§ WHAT THE EXERCISE ASKS:
Write the listing below out again exactly, dropping the images.
※ ※ ※
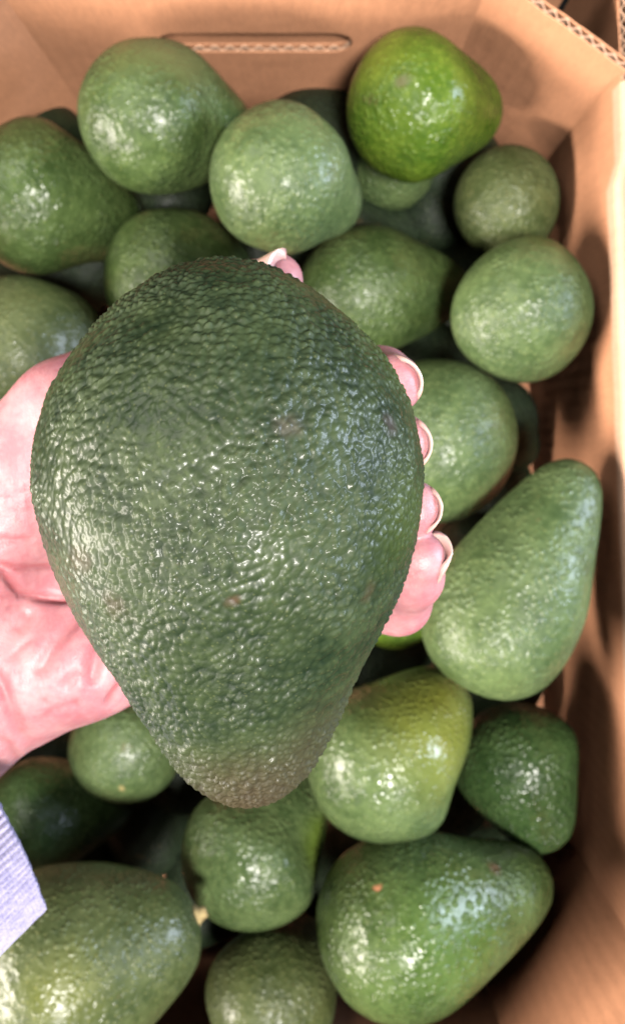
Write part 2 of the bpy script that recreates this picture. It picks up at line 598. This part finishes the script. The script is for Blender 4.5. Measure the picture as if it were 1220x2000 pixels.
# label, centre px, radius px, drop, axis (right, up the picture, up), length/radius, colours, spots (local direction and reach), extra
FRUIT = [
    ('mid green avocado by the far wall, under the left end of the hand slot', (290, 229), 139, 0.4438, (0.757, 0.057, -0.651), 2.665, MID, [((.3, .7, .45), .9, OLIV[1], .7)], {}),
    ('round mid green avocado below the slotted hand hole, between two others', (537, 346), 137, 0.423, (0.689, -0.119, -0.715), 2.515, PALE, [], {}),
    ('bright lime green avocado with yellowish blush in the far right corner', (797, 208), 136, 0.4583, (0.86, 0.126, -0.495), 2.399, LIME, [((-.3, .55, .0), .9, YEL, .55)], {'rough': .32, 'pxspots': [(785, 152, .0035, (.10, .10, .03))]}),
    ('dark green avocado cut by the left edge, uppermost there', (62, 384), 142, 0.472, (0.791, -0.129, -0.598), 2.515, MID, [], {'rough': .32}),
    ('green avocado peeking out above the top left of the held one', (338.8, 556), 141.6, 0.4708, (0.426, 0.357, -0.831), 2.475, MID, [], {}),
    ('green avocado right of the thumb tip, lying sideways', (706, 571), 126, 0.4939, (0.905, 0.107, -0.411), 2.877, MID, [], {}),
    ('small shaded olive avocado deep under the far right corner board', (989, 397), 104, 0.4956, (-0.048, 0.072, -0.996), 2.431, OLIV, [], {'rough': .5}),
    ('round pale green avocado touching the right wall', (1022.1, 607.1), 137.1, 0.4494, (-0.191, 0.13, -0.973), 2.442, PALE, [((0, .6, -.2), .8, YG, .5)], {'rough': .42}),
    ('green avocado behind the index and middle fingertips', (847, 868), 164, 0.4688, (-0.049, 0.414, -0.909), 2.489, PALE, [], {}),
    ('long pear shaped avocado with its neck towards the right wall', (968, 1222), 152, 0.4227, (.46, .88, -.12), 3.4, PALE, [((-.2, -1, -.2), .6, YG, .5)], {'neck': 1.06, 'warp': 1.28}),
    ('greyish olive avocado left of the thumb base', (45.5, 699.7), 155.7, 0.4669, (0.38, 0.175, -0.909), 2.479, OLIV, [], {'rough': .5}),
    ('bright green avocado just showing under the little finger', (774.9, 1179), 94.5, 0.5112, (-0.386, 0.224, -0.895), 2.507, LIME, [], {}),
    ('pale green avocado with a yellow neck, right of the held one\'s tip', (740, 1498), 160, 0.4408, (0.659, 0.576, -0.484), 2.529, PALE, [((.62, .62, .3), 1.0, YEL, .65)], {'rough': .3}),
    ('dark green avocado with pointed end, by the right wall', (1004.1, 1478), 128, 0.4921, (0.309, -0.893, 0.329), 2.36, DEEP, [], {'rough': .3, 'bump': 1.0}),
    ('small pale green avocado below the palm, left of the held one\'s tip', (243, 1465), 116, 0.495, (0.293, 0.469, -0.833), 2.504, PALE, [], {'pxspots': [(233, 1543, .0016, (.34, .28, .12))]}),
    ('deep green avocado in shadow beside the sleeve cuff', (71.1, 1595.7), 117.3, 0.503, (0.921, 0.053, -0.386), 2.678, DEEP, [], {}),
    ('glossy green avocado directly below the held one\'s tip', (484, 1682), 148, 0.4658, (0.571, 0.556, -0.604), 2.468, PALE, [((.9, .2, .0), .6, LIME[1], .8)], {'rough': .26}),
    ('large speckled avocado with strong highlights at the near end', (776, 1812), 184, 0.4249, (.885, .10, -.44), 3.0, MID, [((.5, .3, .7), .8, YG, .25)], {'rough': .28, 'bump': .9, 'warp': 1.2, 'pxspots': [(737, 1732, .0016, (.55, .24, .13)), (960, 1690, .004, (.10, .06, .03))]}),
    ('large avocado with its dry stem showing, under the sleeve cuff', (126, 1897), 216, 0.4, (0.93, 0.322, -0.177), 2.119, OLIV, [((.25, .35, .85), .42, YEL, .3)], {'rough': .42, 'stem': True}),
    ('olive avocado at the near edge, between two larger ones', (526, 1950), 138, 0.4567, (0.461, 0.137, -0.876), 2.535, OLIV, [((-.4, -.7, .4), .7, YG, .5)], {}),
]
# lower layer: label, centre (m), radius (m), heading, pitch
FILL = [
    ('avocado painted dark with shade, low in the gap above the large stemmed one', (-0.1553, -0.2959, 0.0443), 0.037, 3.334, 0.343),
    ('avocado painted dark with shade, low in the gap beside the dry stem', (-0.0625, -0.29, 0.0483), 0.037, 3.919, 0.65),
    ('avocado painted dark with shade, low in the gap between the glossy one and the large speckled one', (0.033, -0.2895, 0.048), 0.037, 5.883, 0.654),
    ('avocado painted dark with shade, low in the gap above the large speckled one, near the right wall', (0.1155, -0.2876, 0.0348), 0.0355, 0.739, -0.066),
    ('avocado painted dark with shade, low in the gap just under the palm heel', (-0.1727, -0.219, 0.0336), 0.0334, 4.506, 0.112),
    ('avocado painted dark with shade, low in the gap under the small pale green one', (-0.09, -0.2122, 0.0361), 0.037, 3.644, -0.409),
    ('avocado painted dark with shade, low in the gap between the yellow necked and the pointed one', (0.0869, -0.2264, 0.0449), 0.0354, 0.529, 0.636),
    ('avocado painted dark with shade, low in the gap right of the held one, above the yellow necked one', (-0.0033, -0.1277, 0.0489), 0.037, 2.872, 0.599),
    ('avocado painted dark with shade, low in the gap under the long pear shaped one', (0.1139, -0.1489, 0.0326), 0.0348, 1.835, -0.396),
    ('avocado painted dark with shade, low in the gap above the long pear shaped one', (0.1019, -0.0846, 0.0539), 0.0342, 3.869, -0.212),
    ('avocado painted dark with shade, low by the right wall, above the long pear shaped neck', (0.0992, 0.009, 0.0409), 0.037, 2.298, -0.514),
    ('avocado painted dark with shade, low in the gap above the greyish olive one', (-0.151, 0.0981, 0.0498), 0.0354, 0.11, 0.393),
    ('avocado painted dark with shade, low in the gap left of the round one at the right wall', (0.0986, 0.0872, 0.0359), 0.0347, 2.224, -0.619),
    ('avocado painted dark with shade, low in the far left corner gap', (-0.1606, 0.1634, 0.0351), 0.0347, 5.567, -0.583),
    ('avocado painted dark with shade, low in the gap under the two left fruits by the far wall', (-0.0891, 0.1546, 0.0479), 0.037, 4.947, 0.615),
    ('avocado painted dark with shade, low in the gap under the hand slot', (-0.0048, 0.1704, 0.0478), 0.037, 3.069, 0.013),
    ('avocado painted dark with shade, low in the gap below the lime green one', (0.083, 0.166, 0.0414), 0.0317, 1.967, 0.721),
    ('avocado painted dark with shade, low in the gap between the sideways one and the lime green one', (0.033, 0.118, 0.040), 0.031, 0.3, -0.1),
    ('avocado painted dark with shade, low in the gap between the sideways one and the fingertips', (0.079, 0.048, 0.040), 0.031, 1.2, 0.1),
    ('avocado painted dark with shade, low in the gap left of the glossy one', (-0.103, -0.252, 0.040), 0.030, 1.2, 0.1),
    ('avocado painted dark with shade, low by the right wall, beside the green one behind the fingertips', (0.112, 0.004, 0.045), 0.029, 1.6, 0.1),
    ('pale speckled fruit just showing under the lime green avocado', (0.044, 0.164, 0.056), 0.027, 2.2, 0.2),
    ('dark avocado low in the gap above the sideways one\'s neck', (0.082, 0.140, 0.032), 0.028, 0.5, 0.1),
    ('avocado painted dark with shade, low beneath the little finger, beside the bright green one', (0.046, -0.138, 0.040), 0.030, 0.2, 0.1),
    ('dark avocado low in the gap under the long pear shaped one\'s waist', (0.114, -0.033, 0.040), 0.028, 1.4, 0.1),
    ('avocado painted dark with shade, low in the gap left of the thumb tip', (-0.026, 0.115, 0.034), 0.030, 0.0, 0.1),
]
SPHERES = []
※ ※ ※
§ THE RESULT:
Write part 2 of the bpy script that recreates this picture. It picks up at line 598. This part finishes the script. The script is for Blender 4.5. Measure the picture as if it were 1220x2000 pixels.
# label, centre px, radius px, drop, axis (right, up the picture, up), length/radius, colours, spots (local direction and reach), extra
FRUIT = [
    ('mid green avocado by the far wall, under the left end of the hand slot', (290, 229), 139, 0.4438, (0.757, 0.057, -0.651), 2.665, MID, [((.3, .7, .45), .9, OLIV[1], .7)], {}),
    ('round mid green avocado below the slotted hand hole, between two others', (537, 346), 137, 0.423, (0.689, -0.119, -0.715), 2.515, PALE, [], {}),
    ('bright lime green avocado with yellowish blush in the far right corner', (797, 208), 136, 0.4583, (0.86, 0.126, -0.495), 2.399, LIME, [((-.3, .55, .0), .9, YEL, .55)], {'rough': .32, 'pxspots': [(785, 152, .0035, (.10, .10, .03))]}),
    ('dark green avocado cut by the left edge, uppermost there', (62, 384), 142, 0.472, (0.791, -0.129, -0.598), 2.515, MID, [], {'rough': .32}),
    ('green avocado peeking out above the top left of the held one', (338.8, 556), 141.6, 0.4708, (0.426, 0.357, -0.831), 2.475, MID, [], {}),
    ('green avocado right of the thumb tip, lying sideways', (706, 571), 126, 0.4939, (0.905, 0.107, -0.411), 2.877, MID, [], {}),
    ('small shaded olive avocado deep under the far right corner board', (989, 397), 104, 0.4956, (-0.048, 0.072, -0.996), 2.431, OLIV, [], {'rough': .5}),
    ('round pale green avocado touching the right wall', (1022.1, 607.1), 137.1, 0.4494, (-0.191, 0.13, -0.973), 2.442, PALE, [((0, .6, -.2), .8, YG, .5)], {'rough': .42}),
    ('green avocado behind the index and middle fingertips', (847, 868), 164, 0.4688, (-0.049, 0.414, -0.909), 2.489, PALE, [], {}),
    ('long pear shaped avocado with its neck towards the right wall', (968, 1222), 152, 0.4227, (.46, .88, -.12), 3.4, PALE, [((-.2, -1, -.2), .6, YG, .5)], {'neck': 1.06, 'warp': 1.28}),
    ('greyish olive avocado left of the thumb base', (45.5, 699.7), 155.7, 0.4669, (0.38, 0.175, -0.909), 2.479, OLIV, [], {'rough': .5}),
    ('bright green avocado just showing under the little finger', (774.9, 1179), 94.5, 0.5112, (-0.386, 0.224, -0.895), 2.507, LIME, [], {}),
    ('pale green avocado with a yellow neck, right of the held one\'s tip', (740, 1498), 160, 0.4408, (0.659, 0.576, -0.484), 2.529, PALE, [((.62, .62, .3), 1.0, YEL, .65)], {'rough': .3}),
    ('dark green avocado with pointed end, by the right wall', (1004.1, 1478), 128, 0.4921, (0.309, -0.893, 0.329), 2.36, DEEP, [], {'rough': .3, 'bump': 1.0}),
    ('small pale green avocado below the palm, left of the held one\'s tip', (243, 1465), 116, 0.495, (0.293, 0.469, -0.833), 2.504, PALE, [], {'pxspots': [(233, 1543, .0016, (.34, .28, .12))]}),
    ('deep green avocado in shadow beside the sleeve cuff', (71.1, 1595.7), 117.3, 0.503, (0.921, 0.053, -0.386), 2.678, DEEP, [], {}),
    ('glossy green avocado directly below the held one\'s tip', (484, 1682), 148, 0.4658, (0.571, 0.556, -0.604), 2.468, PALE, [((.9, .2, .0), .6, LIME[1], .8)], {'rough': .26}),
    ('large speckled avocado with strong highlights at the near end', (776, 1812), 184, 0.4249, (.885, .10, -.44), 3.0, MID, [((.5, .3, .7), .8, YG, .25)], {'rough': .28, 'bump': .9, 'warp': 1.2, 'pxspots': [(737, 1732, .0016, (.55, .24, .13)), (960, 1690, .004, (.10, .06, .03))]}),
    ('large avocado with its dry stem showing, under the sleeve cuff', (126, 1897), 216, 0.4, (0.93, 0.322, -0.177), 2.119, OLIV, [((.25, .35, .85), .42, YEL, .3)], {'rough': .42, 'stem': True}),
    ('olive avocado at the near edge, between two larger ones', (526, 1950), 138, 0.4567, (0.461, 0.137, -0.876), 2.535, OLIV, [((-.4, -.7, .4), .7, YG, .5)], {}),
]
# lower layer: label, centre (m), radius (m), heading, pitch
FILL = [
    ('avocado painted dark with shade, low in the gap above the large stemmed one', (-0.1553, -0.2959, 0.0443), 0.037, 3.334, 0.343),
    ('avocado painted dark with shade, low in the gap beside the dry stem', (-0.0625, -0.29, 0.0483), 0.037, 3.919, 0.65),
    ('avocado painted dark with shade, low in the gap between the glossy one and the large speckled one', (0.033, -0.2895, 0.048), 0.037, 5.883, 0.654),
    ('avocado painted dark with shade, low in the gap above the large speckled one, near the right wall', (0.1155, -0.2876, 0.0348), 0.0355, 0.739, -0.066),
    ('avocado painted dark with shade, low in the gap just under the palm heel', (-0.1727, -0.219, 0.0336), 0.0334, 4.506, 0.112),
    ('avocado painted dark with shade, low in the gap under the small pale green one', (-0.09, -0.2122, 0.0361), 0.037, 3.644, -0.409),
    ('avocado painted dark with shade, low in the gap between the yellow necked and the pointed one', (0.0869, -0.2264, 0.0449), 0.0354, 0.529, 0.636),
    ('avocado painted dark with shade, low in the gap right of the held one, above the yellow necked one', (-0.0033, -0.1277, 0.0489), 0.037, 2.872, 0.599),
    ('avocado painted dark with shade, low in the gap under the long pear shaped one', (0.1139, -0.1489, 0.0326), 0.0348, 1.835, -0.396),
    ('avocado painted dark with shade, low in the gap above the long pear shaped one', (0.1019, -0.0846, 0.0539), 0.0342, 3.869, -0.212),
    ('avocado painted dark with shade, low by the right wall, above the long pear shaped neck', (0.0992, 0.009, 0.0409), 0.037, 2.298, -0.514),
    ('avocado painted dark with shade, low in the gap above the greyish olive one', (-0.151, 0.0981, 0.0498), 0.0354, 0.11, 0.393),
    ('avocado painted dark with shade, low in the gap left of the round one at the right wall', (0.0986, 0.0872, 0.0359), 0.0347, 2.224, -0.619),
    ('avocado painted dark with shade, low in the far left corner gap', (-0.1606, 0.1634, 0.0351), 0.0347, 5.567, -0.583),
    ('avocado painted dark with shade, low in the gap under the two left fruits by the far wall', (-0.0891, 0.1546, 0.0479), 0.037, 4.947, 0.615),
    ('avocado painted dark with shade, low in the gap under the hand slot', (-0.0048, 0.1704, 0.0478), 0.037, 3.069, 0.013),
    ('avocado painted dark with shade, low in the gap below the lime green one', (0.083, 0.166, 0.0414), 0.0317, 1.967, 0.721),
    ('avocado painted dark with shade, low in the gap between the sideways one and the lime green one', (0.033, 0.118, 0.040), 0.031, 0.3, -0.1),
    ('avocado painted dark with shade, low in the gap between the sideways one and the fingertips', (0.079, 0.048, 0.040), 0.031, 1.2, 0.1),
    ('avocado painted dark with shade, low in the gap left of the glossy one', (-0.103, -0.252, 0.040), 0.030, 1.2, 0.1),
    ('avocado painted dark with shade, low by the right wall, beside the green one behind the fingertips', (0.112, 0.004, 0.045), 0.029, 1.6, 0.1),
    ('pale speckled fruit just showing under the lime green avocado', (0.044, 0.164, 0.056), 0.027, 2.2, 0.2),
    ('dark avocado low in the gap above the sideways one\'s neck', (0.082, 0.140, 0.032), 0.028, 0.5, 0.1),
    ('avocado painted dark with shade, low beneath the little finger, beside the bright green one', (0.046, -0.138, 0.040), 0.030, 0.2, 0.1),
    ('dark avocado low in the gap under the long pear shaped one\'s waist', (0.114, -0.033, 0.040), 0.028, 1.4, 0.1),
    ('avocado painted dark with shade, low in the gap left of the thumb tip', (-0.026, 0.115, 0.034), 0.030, 0.0, 0.1),
]
SPHERES = []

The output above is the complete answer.